ANDERSON Et Al. v. MARTIN
Headline: Court strikes down Louisiana law requiring race to be listed on ballots, saying the labels encourage racial voting and unlawfully promote discrimination against candidates.
Holding:
- Bars states from listing candidates' race on official ballots.
- Reduces state-sponsored cues that encourage racially based voting.
- Protects candidates from official actions that induce racial prejudice.
Summary
Background
A group of Black residents of East Baton Rouge ran for the local school board and sued the Louisiana Secretary of State to stop enforcement of a 1960 law that required the race of every candidate to be printed beside their name on primary and general election ballots.
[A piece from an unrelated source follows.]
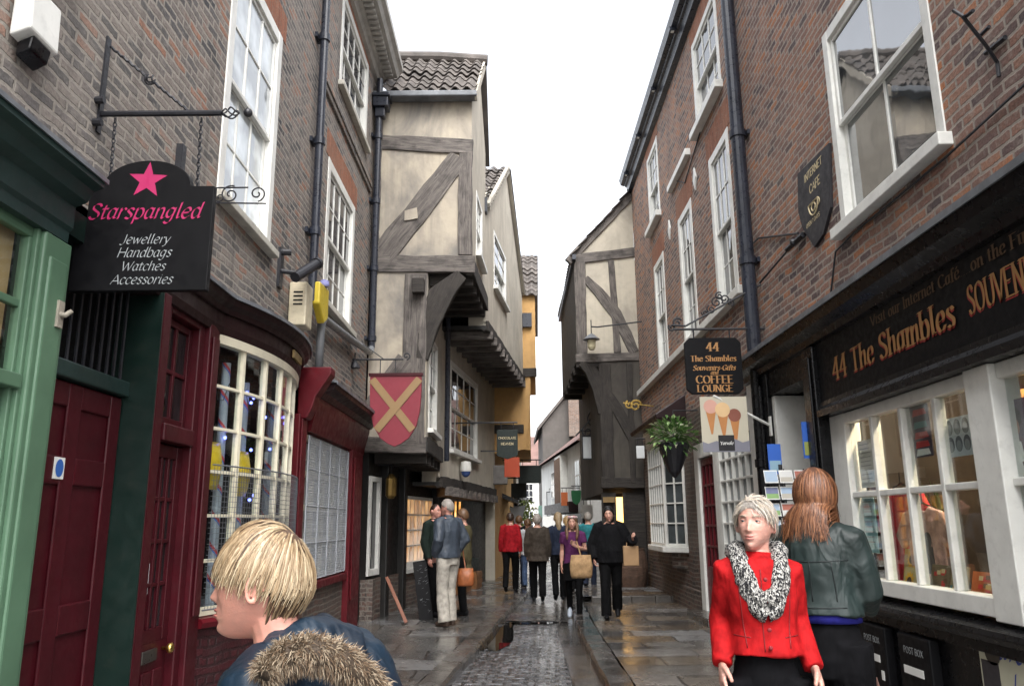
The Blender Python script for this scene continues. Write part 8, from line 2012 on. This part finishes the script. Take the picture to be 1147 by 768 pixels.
person(gp(582, 659, .012), (.05, 1, 0), 1.70, 'figure in a black coat just beyond the red jacket', dict(legs=W2, bottom=dict(mat=nav), top=dict(mat=bk, hem=.8, inf=.03, arm=.024), hair=short_h(H_br, None, .016)))
person(gp(592, 661, .012), (.0, 1, 0), 1.62, 'figure in a pale grey jacket and jeans, half hidden by the brown coat', dict(legs=W1, bottom=dict(mat=cloth('blue_denim', (.05, .08, .15))), top=dict(mat=coat('pale_grey_cloth', (.42, .44, .47)), hem=.84, inf=.03, arm=.024), hair=short_h(H_br, None, .016)))
person(gp(603, 673, .012), (.05, 1, 0), 1.70, 'grey-haired person in a brown jacket walking away in the middle of the street', dict(w=1.08, legs=W2, bottom=dict(mat=bk, inf=.02), top=dict(mat=coat('brown_tweed', (.052, .042, .034)), hem=.78, inf=.035, arm=.028, flare=.02), hair=short_h(H_gr, soft_line(.068, -.02, -.085), .022)))
person(gp(627, 672, .012), (-.05, 1, 0), 1.72, 'blonde person in a black jacket walking away beside the girl in purple', dict(legs=W1, bottom=dict(mat=bk), top=dict(mat=nav, hem=.88, inf=.03, arm=.024, collar=.06), hair=dict(line=soft_line(.06, -.03, -.06), mats=[H_bl[0]], lift=.02, mass=side_mass(.24))))
person(gp(637, 664, .012), (0, 1, 0), 1.66, 'second blonde person, head showing behind the girl in purple', dict(legs=W2, bottom=dict(mat=bk), top=dict(mat=coat('grey_cloth', (.1, .1, .1)), hem=.86, inf=.03, arm=.024), hair=dict(line=soft_line(.06, -.03, -.06), mats=[hair_mat('honey_hair', (.4, .26, .12))], lift=.02, mass=side_mass(.2))))
person(gp(661, 660, PZf), (.1, 1, 0), 1.66, 'figure in a teal jacket between the girl in purple and the woman in black', dict(legs=W1, bottom=dict(mat=nav), top=dict(mat=coat('teal_fleece', (.03, .17, .19)), hem=.86, inf=.035, arm=.026), hair=short_h(H_gr, None, .016)))
girl, Gg, HDg = person(gp(644, 692, .008), (-.12, -1, 0), 1.64, 'girl in a purple top with a flower headband carrying a tan bag', dict(
    voxel=.009, bvox=.006, near=1, head=(.1, .05, 0), legs=W2, w=1.02, arms={1: ((.195, -.06, 1.12), (.21, -.02, .88)), -1: ((.21, .04, 1.13), (.06, .2, 1.19)), 'hand-1': ((.5, .2, .5), (0, .2, 1), (.6, .8, 0))},
    bottom=dict(mat=bk, skirt=.62, inf=.008, flare=0), top=dict(mat=coat('plum_knit', (.085, .022, .075)), hem=.88, inf=.018, arm=.018, sleeve=.5, name='top'), shoe=flat('pale_trainer', (.4, .45, .52)), hair=dict(line=soft_line(.07, -.03, -.06), mats=[H_br[0]], lift=.018, mass=side_mass(.3))))
b = MB(); gw2 = Vector(girl.location); rr = random.Random(2)
for i in range(15):
    t_ = -1.9 + 3.8 * i / 14; p = head_pt(t_, .75, 0); c = Gg(HDg(p + p.normalized() * .022)) + gw2; b.ball(tuple(c), .017 + .004 * (i % 2), 8, mi=i % 3 % 2)
b.build('flower_headband', [flat('pink_flower', (.6, .35, .38)), flat('white_flower', (.68, .64, .58))], girl)
for s_ in (1, -1):                             # locks of hair in front of the shoulders
    b = MB(); b.tube([Gg(HDg((s_ * .066, .03, .04))), Gg(HDg((s_ * .085, .035, -.04))), Gg(HDg((s_ * .095, .06, -.13))), Gg(HDg((s_ * .085, .095, -.24))), Gg(HDg((s_ * .08, .1, -.3)))], [.018, .026, .03, .026, .01], 10); remeshed('hair_lock', b, H_br[0], girl, .009, 1, .008, 26, 2)
paper = paint('brown_paper', (.36, .22, .11), .7, .15, 6, .3, 25, .15)
bag('shoulder_bag', 651, 634, 12.55, .32, .34, .13, cloth('tan_cloth', (.36, .23, .12)), 'rounded tan cloth bag held against the girl in purple', 'bag', handles=False, puff=.06, strap=at(646, 606, Y=12.75))
wb, Gw, _ = person(gp(686, 692, PZf), (-.1, -1, 0), 1.68, 'dark-haired woman in black carrying a brown paper bag', dict(
    near=1, voxel=.009, bvox=.006, head=(.12, -.03, .12), legs=W1, w=1.05, arms={-1: ((.3, .0, 1.12), (.36, .16, 1.2)), 1: ((.27, -.02, 1.1), (.26, .06, .9)), 'hand-1': ((.1, .5, .4), (0, 0, 1), (-.3, 1, 0)), 'curl': .8},
    bottom=dict(mat=bk, inf=.02, flare=.012), top=dict(mat=cloth('black_poncho', (.007, .007, .008)), hem=.82, inf=.03, arm=.05, poncho=1, collar=.04, name='poncho'), hair=dict(line=soft_line(.07, -.03, -.06), mats=H_bk, lift=.02, mass=side_mass(.26))))
bag('paper_bag', 706.5, 622, 12.75, .24, .3, .1, paper, 'brown paper carrier bag hanging from the hand of the woman in black', 'bag')
bpy.data.scenes.remove(TMP)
They sought emergency and permanent court orders; a three-judge federal court denied relief by a 2-to-1 vote, and the State defended the statute as simply informational.
Reasoning
The central question was whether forcing the State to place a racial label on each candidate’s name violates the Constitution’s protections. The Court held that the compulsory racial designation on the official ballot operates as state-sponsored discrimination and therefore violates the Fourteenth Amendment’s Equal Protection Clause. The opinion explained that by directing voters’ attention to race at the moment of voting, the State supplies a vehicle for racial prejudice, that the 1960 change added race as the only extra candidate detail, and that race has no legitimate relevance to a candidate’s qualifications.
Real world impact
The Court reversed the lower court and invalidated the Louisiana provision requiring race on ballots. As a practical matter, states may not put an official racial label beside a candidate’s name because doing so places the power of the State behind a racial classification that induces prejudice at the polls. The Court did not reach the appellants’ other constitutional claims, so those issues remain unaddressed here.